→ SUPPLIED INFORMATION:
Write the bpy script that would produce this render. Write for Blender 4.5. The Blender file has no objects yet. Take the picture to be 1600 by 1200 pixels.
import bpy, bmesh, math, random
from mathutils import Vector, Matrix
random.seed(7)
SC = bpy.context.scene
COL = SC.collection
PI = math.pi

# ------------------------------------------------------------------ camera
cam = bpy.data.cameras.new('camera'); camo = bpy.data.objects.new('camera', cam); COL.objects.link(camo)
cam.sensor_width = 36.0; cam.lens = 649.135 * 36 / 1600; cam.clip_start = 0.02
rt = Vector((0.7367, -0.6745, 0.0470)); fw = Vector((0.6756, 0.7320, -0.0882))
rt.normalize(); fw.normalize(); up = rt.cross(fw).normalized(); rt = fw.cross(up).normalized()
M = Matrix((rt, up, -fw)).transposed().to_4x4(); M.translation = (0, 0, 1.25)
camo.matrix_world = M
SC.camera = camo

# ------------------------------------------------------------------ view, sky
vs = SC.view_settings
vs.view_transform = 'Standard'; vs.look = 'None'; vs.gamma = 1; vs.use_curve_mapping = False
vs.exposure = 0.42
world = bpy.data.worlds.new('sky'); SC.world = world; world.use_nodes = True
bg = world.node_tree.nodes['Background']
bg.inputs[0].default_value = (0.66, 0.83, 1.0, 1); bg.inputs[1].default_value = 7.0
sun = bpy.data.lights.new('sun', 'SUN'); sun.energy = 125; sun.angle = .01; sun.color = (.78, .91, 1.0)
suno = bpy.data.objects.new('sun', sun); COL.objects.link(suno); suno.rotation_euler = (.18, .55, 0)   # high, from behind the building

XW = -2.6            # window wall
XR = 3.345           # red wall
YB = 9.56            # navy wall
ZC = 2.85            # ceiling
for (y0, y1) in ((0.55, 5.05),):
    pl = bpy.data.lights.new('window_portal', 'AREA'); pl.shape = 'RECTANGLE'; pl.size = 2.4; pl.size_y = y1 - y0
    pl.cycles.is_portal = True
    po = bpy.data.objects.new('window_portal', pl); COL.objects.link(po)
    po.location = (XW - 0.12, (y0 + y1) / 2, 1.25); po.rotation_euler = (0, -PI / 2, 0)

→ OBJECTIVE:
Copy each line of the data above without altering a single character.

→ ANSWER TO THE EXERCISE:
Write the bpy script that would produce this render. Write for Blender 4.5. The Blender file has no objects yet. Take the picture to be 1600 by 1200 pixels.
import bpy, bmesh, math, random
from mathutils import Vector, Matrix
random.seed(7)
SC = bpy.context.scene
COL = SC.collection
PI = math.pi

# ------------------------------------------------------------------ camera
cam = bpy.data.cameras.new('camera'); camo = bpy.data.objects.new('camera', cam); COL.objects.link(camo)
cam.sensor_width = 36.0; cam.lens = 649.135 * 36 / 1600; cam.clip_start = 0.02
rt = Vector((0.7367, -0.6745, 0.0470)); fw = Vector((0.6756, 0.7320, -0.0882))
rt.normalize(); fw.normalize(); up = rt.cross(fw).normalized(); rt = fw.cross(up).normalized()
M = Matrix((rt, up, -fw)).transposed().to_4x4(); M.translation = (0, 0, 1.25)
camo.matrix_world = M
SC.camera = camo

# ------------------------------------------------------------------ view, sky
vs = SC.view_settings
vs.view_transform = 'Standard'; vs.look = 'None'; vs.gamma = 1; vs.use_curve_mapping = False
vs.exposure = 0.42
world = bpy.data.worlds.new('sky'); SC.world = world; world.use_nodes = True
bg = world.node_tree.nodes['Background']
bg.inputs[0].default_value = (0.66, 0.83, 1.0, 1); bg.inputs[1].default_value = 7.0
sun = bpy.data.lights.new('sun', 'SUN'); sun.energy = 125; sun.angle = .01; sun.color = (.78, .91, 1.0)
suno = bpy.data.objects.new('sun', sun); COL.objects.link(suno); suno.rotation_euler = (.18, .55, 0)   # high, from behind the building

XW = -2.6            # window wall
XR = 3.345           # red wall
YB = 9.56            # navy wall
ZC = 2.85            # ceiling
for (y0, y1) in ((0.55, 5.05),):
    pl = bpy.data.lights.new('window_portal', 'AREA'); pl.shape = 'RECTANGLE'; pl.size = 2.4; pl.size_y = y1 - y0
    pl.cycles.is_portal = True
    po = bpy.data.objects.new('window_portal', pl); COL.objects.link(po)
    po.location = (XW - 0.12, (y0 + y1) / 2, 1.25); po.rotation_euler = (0, -PI / 2, 0)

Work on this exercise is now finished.